O longa, inspirado em fatos reais, relata a história de Jimmy Gralton, um ativista irlandês que criou um grupo de baile, canto e intercâmbio de ideias em sua comunidade e se deparou com a feroz oposição da igreja. “Ou Jesus ou Jimmy”, solta em um momento do filme o padre que se esmera em evitar que esses “comunistas” sigam adiante com sua música e suas profanidades, embora ao mesmo tempo reconhece a paixão de seu inimigo. “Os religiosos que se opuseram ao Jimmy real eram muito dogmáticos, sustentavam que ele iria ao Infierno por escutar o jazz, música diabólica. Queríamos um antagonista mais sofisticado”, assegurou o diretor, acolhido por uma ovação na sala de imprensa.

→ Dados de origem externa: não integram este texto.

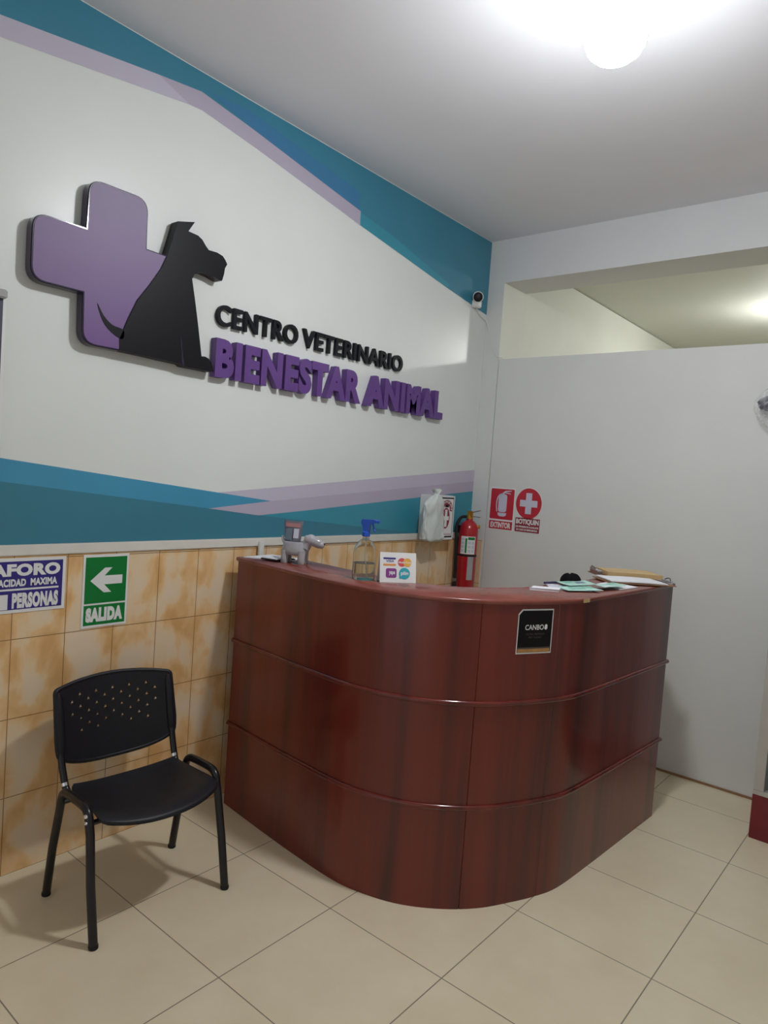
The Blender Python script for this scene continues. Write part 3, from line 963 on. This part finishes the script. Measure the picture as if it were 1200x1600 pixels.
# ================================================================== first-aid cabinet, bag, extinguisher, camera
fa = thing('first_aid_cabinet', 'white first aid cabinet with red cross poster on teal wall', 'cabinet', (0.0, -0.48, 1.214))
MB().box(0.002, 0.075, -0.615, -0.342, 1.214, 1.503, 0.004).build('cabinet_body', 'white_plastic', fa)
b_ = MB()
f = on_left(-0.69, 1.214, 0.0755)
b_.m(0).prism(rect(0.077, 0.346, 0.002, 0.287), f, 0.0, 0.012)
b_.m(1).flat(rect(0.17, 0.334, 0.268, 0.277), f, 0.0124)
b_.flat(rect(0.329, 0.334, 0.018, 0.277), f, 0.0124)
b_.flat(rect(0.17, 0.176, 0.20, 0.277), f, 0.0124)
b_.flat(rect(0.12, 0.334, 0.016, 0.026), f, 0.0124)
arc = [(0.258 + 0.065 * math.cos(math.radians(a)), 0.205 + 0.056 * math.sin(math.radians(a))) for a in range(-20, 201, 10)]
arci = [(0.258 + 0.034 * math.cos(math.radians(a)), 0.200 + 0.030 * math.sin(math.radians(a))) for a in range(-20, 201, 10)]
b_.m(2).flat(arc + arci[::-1], f, 0.0124)
b_.m(0)
vs, fs = text2d('BOTIQUIN', 0.03)
vs = fit(vs, 0, 1, 0, 1)
def bend(a, b):
    an = math.radians(188 - 196 * a)
    k = 0.62 + 0.28 * b
    return (0.258 + 0.065 * k * math.cos(an) * 1.05, 0.203 + 0.056 * k * math.sin(an) * 1.05)
b_.add([fn_ for fn_ in [f(*bend(a, b), 0.0128) for a, b in vs]], fs)
b_.m(1).flat([(0.236, 0.213), (0.281, 0.213), (0.278, 0.226), (0.259, 0.234), (0.240, 0.226)], f, 0.0124)
b_.m(2).flat(circ(0.254, 0.142, 0.043, 0.068, 32), f, 0.0124)
b_.m(0).flat(cross(0.254, 0.142, 0.034, 0.013, 0.056), f, 0.0128)
b_.m(2)
text_on(b_, f, 'PRIMEROS AUXILIOS', 0.19, 0.322, 0.032, 0.042, 0.0124, 0.02)
b_.build('cabinet_door', ['print_white', 'print_black', 'print_dark_red'], fa)
bg = thing('plastic_bag', 'knotted white plastic bag hanging over the first aid cabinet', 'bag', (0.12, -0.62, 1.215))
def crumple(sc, amp, seed):
    o = Vector((seed, seed * 1.7, seed * .3))
    return lambda p: 1 + amp * noise.noise(p * sc + o) + amp * 0.6 * (0.5 - abs(noise.noise(p * sc * 2.1 + o)))
b_ = MB()
prof = [(0.0, 1.219), (0.6, 1.217), (0.97, 1.224), (1.05, 1.245), (1.03, 1.30), (0.98, 1.37), (0.93, 1.43), (0.88, 1.455), (0.62, 1.480), (0.34, 1.500), (0.20, 1.512), (0.27, 1.524), (0.36, 1.538), (0.1, 1.543)]
vs, fs = [], []
NS = 72
PR = smooth(prof, 5)
for r, z in PR:
    for k in range(NS):
        a = 2 * PI * k / NS
        d = Vector((math.cos(a), math.sin(a), 0))
        nq = lambda f_, o_: noise.noise(Vector((d.x * f_ + o_, d.y * f_, z * f_ * 5 + o_)))
        crease = (0.5 - abs(nq(2.6, 1.3))) * 0.26 + (0.4 - abs(nq(5.5, 4.0))) * 0.16 + 0.05 * nq(1.2, 9.0)
        sq = 1.0 / max(abs(d.x), abs(d.y)) ** 0.55
        fold = (0.93 + crease) * (sq if r > 0.5 else 1.0)
        yy = -0.618 + d.y * r * 0.092 * fold + max(0.0, z - 1.44) * 0.35
        xx = max(0.0925 if yy > -0.625 else 0.05, 0.118 + d.x * r * 0.030 * fold + 0.012 * nq(2.0, 6.0))
        vs.append((xx, yy, z + 0.010 * nq(1.5, 7.0)))
m_ = len(PR)
for i in range(m_ - 1):
    for k in range(NS):
        fs.append([i * NS + k, i * NS + (k + 1) % NS, (i + 1) * NS + (k + 1) % NS, (i + 1) * NS + k])
fs += [list(range(NS))[::-1], [(m_ - 1) * NS + k for k in range(NS)]]
b_.add(vs, fs).build('bag_body', 'bag_white', bg, angle=180)
b_ = MB()
b_.add([(0.092, -0.60, 1.515), (0.115, -0.655, 1.535), (0.12, -0.642, 1.548), (0.098, -0.588, 1.53), (0.1, -0.575, 1.555)], [[0, 1, 2, 3], [0, 3, 4]])
b_.build('bag_handle', 'bag_white', bg)

ex = thing('fire_extinguisher', 'red fire extinguisher in the room corner with white label', 'extinguisher', (0.085, -0.145, 0.80))
cx, cy = 0.085, -0.145
MB().lathe([(0.0, 0.80), (0.058, 0.80), (0.064, 0.81), (0.064, 1.268), (0.061, 1.292), (0.050, 1.318), (0.034, 1.335), (0.024, 1.342), (0.022, 1.352), (0.0, 1.353)], (cx, cy, 0), 36).build('cylinder', 'red_paint', ex)
MB().lathe([(0.0222, 1.3525), (0.022, 1.378), (0.016, 1.384), (0.012, 1.39)], (cx, cy, 0), 20).build('valve', 'brass', ex)
b_ = MB()
for zz, tilt in ((1.372, -0.004), (1.388, 0.026)):
    A, B = Vector((cx - 0.012, cy - 0.006, zz)), Vector((cx + 0.075, cy + 0.01, zz + tilt))
    b_.tube([A, A.lerp(B, .3), B], [0.009, 0.0075, 0.006], 8, squash=(1, 1, .5))
b_.build('lever', 'steel', ex)
MB().box(cx - 0.012, cx + 0.03, cy - 0.018, cy - 0.004, 1.366, 1.406, 0.004).build('safety_tag', 'brass', ex)
hose = smooth([(cx - 0.02, cy - 0.01, 1.365), (cx - 0.045, cy - 0.04, 1.355), (cx - 0.05, cy - 0.075, 1.30), (cx - 0.036, cy - 0.088, 1.20), (cx - 0.03, cy - 0.088, 1.05), (cx - 0.03, cy - 0.085, 0.93)], 6)
h_ = MB().tube(hose, 0.0105, 10).build('hose', 'rubber', ex)
MB().tube([(cx - 0.03, cy - 0.085, 0.945), (cx - 0.03, cy - 0.085, 0.925)], 0.0135, 12).build('hose_ferrule', 'steel', h_)
MB().tube([(cx - 0.03, cy - 0.085, 0.93), (cx - 0.03, cy - 0.083, 0.84)], [0.012, 0.017], 12).build('hose_nozzle', 'rubber', h_)
def on_cyl(u, v, d):
    a = math.radians(-62) + u / 0.064
    return (cx + (0.064 + d) * math.cos(a), cy + (0.064 + d) * math.sin(a), v)
def cyl_band(mb, u0, u1, v0, v1, d, n=12):
    vs = []
    for i in range(n + 1):
        u = u0 + (u1 - u0) * i / n
        vs += [on_cyl(u, v0, d), on_cyl(u, v1, d)]
    mb.add(vs, [[2 * i, 2 * i + 2, 2 * i + 3, 2 * i + 1] for i in range(n)])
b_ = MB()
b_.m(0)
cyl_band(b_, -0.045, 0.06, 1.115, 1.235, 0.0008)
b_.m(1)
cyl_band(b_, -0.012, 0.0, 1.122, 1.222, 0.0012, 3)
cyl_band(b_, 0.006, 0.054, 1.212, 1.230, 0.0012, 6)
b_.m(2)
for q in range(4):
    cyl_band(b_, -0.040, -0.018, 1.128 + q * 0.026, 1.146 + q * 0.026, 0.0012, 4)
    if q < 3:
        cyl_band(b_, 0.008, 0.026, 1.126 + q * 0.028, 1.146 + q * 0.028, 0.0012, 3)
        cyl_band(b_, 0.032, 0.05, 1.126 + q * 0.028, 1.146 + q * 0.028, 0.0012, 3)
b_.build('label_sheet', ['print_white', 'print_green', 'print_pale'], ex)
b_ = MB()
cyl_band(b_, 0.012, 0.055, 0.94, 1.10, 0.0008)
b_.build('inspection_sticker', 'grey_plastic', ex)
MB().lathe([(0.0655, 1.098), (0.0655, 1.112)], (cx, cy, 0), 36).build('strap', 'rubber', ex)
MB().tube([(cx + 0.042, cy + 0.022, 1.30), (cx + 0.066, cy + 0.032, 1.302)], 0.012, 14).build('gauge', 'brass', ex)
b_ = MB().box(0.0075, 0.023, cy - 0.02, cy + 0.02, 1.02, 1.30, 0.002)
b_.build('wall_bracket', 'black_metal', ex)

cm = thing('security_camera', 'small white security camera with black lens in the room corner', 'camera', (0.0, -0.19, 2.79))
MB().box(0.002, 0.05, -0.20, -0.145, 2.775, 2.83, 0.006).build('mount', 'white_plastic', cm)
D = Vector((0.55, -0.78, -0.28)).normalized()
C0 = Vector((0.04, -0.185, 2.843))
MB().tube([C0 - D * 0.03, C0 - D * 0.024, C0 + D * 0.02, C0 + D * 0.024], [0.028, 0.036, 0.036, 0.034], 24).build('housing', 'white_plastic', cm)
MB().tube([C0 + D * 0.0245, C0 + D * 0.027, C0 + D * 0.034, C0 + D * 0.037], [0.031, 0.031, 0.024, 0.010], 24).build('lens', 'black_plastic', cm)
cab = smooth([(0.002, -0.145, 2.775), (0.012, -0.09, 2.74), (0.02, -0.03, 2.72), (0.03, -0.005, 2.66), (0.06, -0.004, 2.56), (0.11, -0.004, 2.48), (0.16, -0.003, 2.459)], 6)
tag(MB().tube(cab, 0.0032, 6).build('camera_cable', 'white_plastic', loc=(0.002, -0.145, 2.459)), 'thin white cable drooping from the corner camera to the partition top', 'cable')
tag(MB().box(0.0165, 0.032, -1.935, -1.905, 0.30, 1.236, 0.003).build('cable_channel', 'white_plastic', loc=(0.016, -1.92, 0.3)), 'white vertical cable channel on tiled wall behind the counter end', 'cable channel')

# ================================================================== things on the counter
# grey dog planter
dp = thing('dog_planter', 'grey ceramic dog figurine planter on the counter ledge', 'planter', (0.335, -1.985, TOP), math.radians(24))
def dpart(mb, name, m='ceramic', angle=50):
    return mb.build(name, m, dp, world=False, angle=angle)
def bodyfn(p):
    return 1.0
b_ = MB()
vs, fs = [], []
NB = 28
for r, z in smooth([(0.0, 0.036), (0.7, 0.036), (0.96, 0.048), (1.0, 0.068), (0.93, 0.092), (0.86, 0.099), (0.80, 0.096), (0.78, 0.07), (0.0, 0.068)], 3):
    for k in range(NB):
        a = 2 * PI * k / NB
        cxx, syy = math.cos(a), math.sin(a)
        vs.append((0.058 * r * math.copysign(abs(cxx) ** 0.7, cxx), 0.04 * r * math.copysign(abs(syy) ** 0.8, syy), z))
m_ = len(vs) // NB
for i in range(m_ - 1):
    for k in range(NB):
        fs.append([i * NB + k, i * NB + (k + 1) % NB, (i + 1) * NB + (k + 1) % NB, (i + 1) * NB + k])
fs += [list(range(NB))[::-1], [(m_ - 1) * NB + k for k in range(NB)]]
dpart(b_.add(vs, fs), 'body')
for sx in (1, -1):
    for sy in (1, -1):
        dpart(MB().lathe([(0.0, 0.0), (0.015, 0.0), (0.0175, 0.004), (0.0165, 0.025), (0.018, 0.06)], (0.041 * sx, 0.021 * sy, 0), 18), 'leg')
hd = MB()
hd.ball((0.074, 0, 0.112), 0.027, (1.0, 1.0, 0.95))
hd.tube([(0.070, 0, 0.116), (0.095, 0, 0.106), (0.122, 0, 0.096), (0.132, 0, 0.092)], [0.024, 0.024, 0.0205, 0.010], 18)
hd.ball((0.126, 0, 0.094), 0.0185, (0.8, 1, 0.9))
hd.tube([(0.048, 0, 0.078), (0.060, 0, 0.096), (0.072, 0, 0.108)], [0.026, 0.023, 0.022], 16)
h_ = dpart(hd, 'head', angle=70)
for sy in (1, -1):
    dpart(MB().ball((0.062, 0.024 * sy, 0.118), 0.014, (0.8, 0.4, 1.2)), 'ear')
dpart(MB().ball((0.139, 0, 0.098), 0.005), 'nose', 'black_plastic')
dpart(MB().tube([(-0.050, 0, 0.088), (-0.062, 0, 0.105), (-0.066, 0, 0.122)], [0.010, 0.008, 0.004], 10), 'tail')
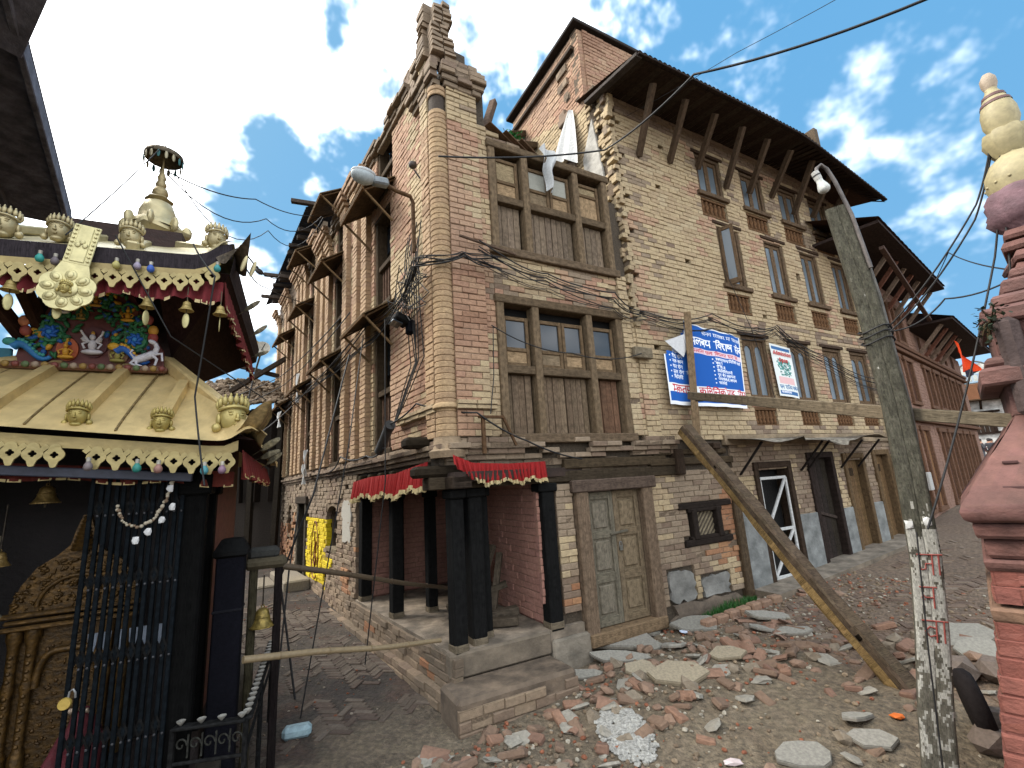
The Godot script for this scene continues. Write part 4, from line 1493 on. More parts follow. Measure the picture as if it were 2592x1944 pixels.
func casement(H: Node3D, s: float, h0: float, h1: float, hw: float, swung: bool, arched: bool) -> void:
	var wd := c(112, 94, 76)
	var m := MB.new()
	for q in [[s - hw, s - hw + 0.06, h0, h1], [s + hw - 0.06, s + hw, h0, h1], [s - hw + 0.06, s + hw - 0.06, h1 - 0.06, h1], [s - hw - 0.07, s + hw + 0.07, h0 - 0.07, h0 + 0.01]]:
		rbox(m, FR, q[0], q[1], q[2], q[3], -0.14, -0.02 if q[1] - q[0] < 2.0 * hw else 0.05, wd, 0.006)
	rbox(m, FR, s - hw - 0.08, s + hw + 0.08, h1, h1 + 0.06, -0.12, 0.02, c(78, 62, 50), 0.006)
	var w := obj("window", m, M.wood, H)
	m = MB.new()
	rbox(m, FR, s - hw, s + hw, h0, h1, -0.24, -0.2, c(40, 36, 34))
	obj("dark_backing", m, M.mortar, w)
	for l in 2:
		var a := s - hw + 0.06 + l * (hw - 0.06)
		var e := a + hw - 0.06
		var F := FR
		if swung and l == 0:
			# left leaf stands open towards the street
			F = FR * Transform3D(Basis(Vector3.UP, -1.25), Vector3(a, 0, -0.03)) * Transform3D(Basis.IDENTITY, Vector3(-a, 0, 0.03))
		m = MB.new()
		for q in [[a, a + 0.055, h0, h1 - 0.06], [e - 0.055, e, h0, h1 - 0.06], [a + 0.055, e - 0.055, h0, h0 + 0.1], [a + 0.055, e - 0.055, h1 - 0.13, h1 - 0.06]]:
			rbox(m, F, q[0], q[1], q[2], q[3], -0.09, -0.05, wd * Color(1.15, 1.12, 1.08), 0.005)
		if arched:
			m.at(F)
			m.prism(PackedVector2Array([Vector2(a + 0.055, h1 - 0.13), Vector2(e - 0.055, h1 - 0.13), Vector2(e - 0.055, h1 - 0.22), Vector2((a + e) * 0.5 + 0.04, h1 - 0.16), Vector2((a + e) * 0.5 - 0.04, h1 - 0.16), Vector2(a + 0.055, h1 - 0.22)]), -0.085, -0.055, wd)
			m.at(Transform3D.IDENTITY)
		var sash := obj("sash", m, M.wood, w)
		m = MB.new()
		rbox(m, F, a + 0.055, e - 0.055, h0 + 0.1, h1 - 0.13, -0.073, -0.067, c(150, 150, 150))
		obj("pane", m, M.dustglass, w)

func carved_panel(H: Node3D, s: float, h0: float, h1: float, hw: float) -> void:
	var wd := c(122, 94, 70)
	var m := MB.new()
	rbox(m, FR, s - hw, s + hw, h0, h1, -0.12, -0.05, wd * Color(0.7, 0.7, 0.7))
	rbox(m, FR, s - hw, s + hw, h0, h0 + 0.05, -0.06, -0.01, wd, 0.005)
	rbox(m, FR, s - hw, s + hw, h1 - 0.05, h1, -0.06, -0.01, wd, 0.005)
	var w := obj("carved_panel", m, M.wood, H)
	var n := 6
	m = MB.new()
	m.at(FR)
	for k in n:
		var x := s - hw + (k + 0.5) * 2.0 * hw / n
		var mid := (h0 + h1) * 0.5
		m.lathe([Vector2(0.015, h0 + 0.05), Vector2(0.035, h0 + 0.09), Vector2(0.018, h0 + 0.13), Vector2(0.04, mid), Vector2(0.018, h1 - 0.12), Vector2(0.034, h1 - 0.08), Vector2(0.014, h1 - 0.05)], wd * Color(1.1, 1.05, 1.0), Vector3(x, 0, -0.045), 6)
	m.at(Transform3D.IDENTITY)
	obj("carving", m, M.wood, w)

func shop_door(H: Node3D, d: Array, kind: int) -> void:
	var m := MB.new()
	var wd: Color = [c(70, 58, 48), c(56, 48, 44), c(112, 92, 70)][kind]
	rbox(m, FR, d[0] - 0.1, d[0], d[2], d[3] + 0.1, -0.2, 0.025, wd, 0.008)
	rbox(m, FR, d[1], d[1] + 0.1, d[2], d[3] + 0.1, -0.2, 0.025, wd, 0.008)
	rbox(m, FR, d[0], d[1], d[3], d[3] + 0.1, -0.2, 0.03, wd, 0.008)
	var fr := obj("door_frame", m, M.wood, H)
	m = MB.new()
	if kind == 0:
		rbox(m, FR, d[0], d[1], d[2], d[3], -0.25, -0.22, c(20, 18, 17))
		obj("dark_backing", m, M.mortar, fr)
		m = MB.new()
		m.at(FR)
		var w := c(205, 206, 204)
		var a: float = d[0] + 0.05
		var b: float = d[1] - 0.05
		var t := 1.92
		var h: float = d[2] + 0.08
		for q in [[a, h, a, t], [b, h, b, t], [a, h, b, h], [a, t, b, t], [a, 1.12, b, 1.12], [a, 1.12, b, t], [a, h, b, 1.12]]:
			m.bar(Vector3(q[0], q[1], -0.03), Vector3(q[2], q[3], -0.03), 0.045, 0.03, w, Vector3(0, 0, 1), 0.004)
		m.at(Transform3D.IDENTITY)
		obj("metal_gate", m, M.paint, fr)
		return
	var n := 4
	for k in n:
		m = MB.new()
		var x0 := lerpf(d[0], d[1], float(k) / n)
		var x1 := lerpf(d[0], d[1], float(k + 1) / n) - 0.005
		var tt := rng.randf_range(0.88, 1.08)
		rbox(m, FR, x0, x1, d[2], d[3], -0.14, -0.09, (c(62, 54, 50) if kind == 1 else c(122, 98, 72)) * Color(tt, tt, tt), 0.004)
		obj("plank", m, M.wood, fr)
	m = MB.new()
	if kind == 1:
		m.at(FR)
		m.bar(Vector3(d[0], 1.3, -0.07), Vector3(d[1], 1.15, -0.07), 0.05, 0.02, c(80, 70, 64), Vector3(0, 0, 1))
		m.at(Transform3D.IDENTITY)
	else:
		rbox(m, FR, (d[0] + d[1]) * 0.5 - 0.07, (d[0] + d[1]) * 0.5 + 0.07, d[3] - 0.32, d[3] - 0.18, -0.1, -0.075, c(70, 56, 44), 0.004)
	obj("door_fitting", m, M.wood, fr)

# ---------- terracotta-red row further up the street ----------
func build_row() -> void:
	var a := deg_to_rad(39.0)
	FQ = Transform3D(Basis(Vector3(cos(a), 0, -sin(a)), Vector3.UP, Vector3(sin(a), 0, cos(a))), R3(9.8, 0, -0.05))
	var H := thing("red_row_house", "tall terracotta red house with carved timber bands beyond the buff brick house", "house", FQ.origin)
	row_house(H, 0.0, 4.6, 6.55, true)
	var H2 := thing("low_red_house", "lower terracotta red house at the far end of the street, dark narrow door slots", "house", FQ * Vector3(4.6, 0, 0))
	row_house(H2, 4.62, 12.0, 5.7, false)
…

“O filme é um tributo a todos os Jimmys que devem estar em comunidades de todo mundo que lutam por mudar as coisas e correm sérios perigos”; defendeu Paul Laverty, roteirista do cineasta britânico novamente. E Loach lembrou como a luta de Gralton continua sendo atual um século depois, embora em outros termos: “Hoje em dia, os inimigos seriam as grandes companhias que determinam cada aspecto de nossas vidas. Os poderosos buscam esconder seus segredos, como os divulgados por Chelsea Manning através do Wikileaks. Desafiar um sistema tão organizado é desafiar a Deus. Mas encontrar espaço para a disidência é a maior questão de nossos tempos”.
Laverty contou que se encontrou com a família de Gralton para saber mais sobre o personagem e também um senhor de 101 anos que viveu as experiências relatadas no filme e ainda lembra do dia em que o clube de baile foi derrubado. E outra destruição centrou parte da conversa: o adeus ao celuloide, que Loach resiste deixar. “Quando se corta as sequências dessa maneira é preciso considerar atenciosamente o que se faz. Pode tocar, sentir, é mais humano”, relatou o diretor. E explicou como, ao acabar a fita durante a rodagem, tiveram que recorrer à ajuda de estúdios e cineastas pelo mundo. Entre outros, respondeu Pixar, que também enviou vários desenhos como presente.
Ao terminar a coletiva de imprensa, enquanto Loach assinava autógrafos, gritaram: “Não deixe o cinema, não deixe!”. Vai ser preciso esperar o Mundial. Mas, depois de hoje, já parece menos provável.
Bem longe de deixar o cinema, por outro lado, está Xavier Dolan. O jovem canadense (25 anos), considerado como a criança mimada do festival de Cannes, volta à Croisette com Mommy, depois de anos de polêmicas. Quatro de seus cinco filmes passaram pelo festival, menos o penúltimo, Tom à a ferme, que foi para a Veneza. A razão, diz-se, foi o enfado do diretor com Cannes por não ser selecionado na competição oficial. Desta vez Dolan opta pela Palma de Ouro.
Adorado por seus fiéis e desprezado pelos que o consideram pretencioso, Dolan desperta paixões extremas. Em Mommy, rodado em uma inovadora tela vertical, o canadense volta a propor suas marcas: a importância da trilha sonora (“é a alma de um filme"), a forte aposta visual, a tentativa de ser original. Também volta a falar da relação entre uma mãe e um filho complexo, que já enfrentava em sua estreia, Eu matei a minha mãe. “O primeiro filme era autobiográfico. Neste caso não tem nada a ver com minha mãe, juro”, contou Dolan ante a insistência das perguntas. De passagem, o diretor regressou uma vez mais a seu filme favorito, Titanic, que citou entre risos e que assegura ter visto mais de trinta vezes.
“Não tenho medo pela minha idade, nem me acho limitado por isso. Também não acho que tenha um momento apropriado para começar a contar histórias. Não me sinto nem jovem nem velho, só tento narrar o que me importa”, defendeu Dolan. Suas palavras receberam o aplauso da sala. Definitivamente, o filho pródigo voltou.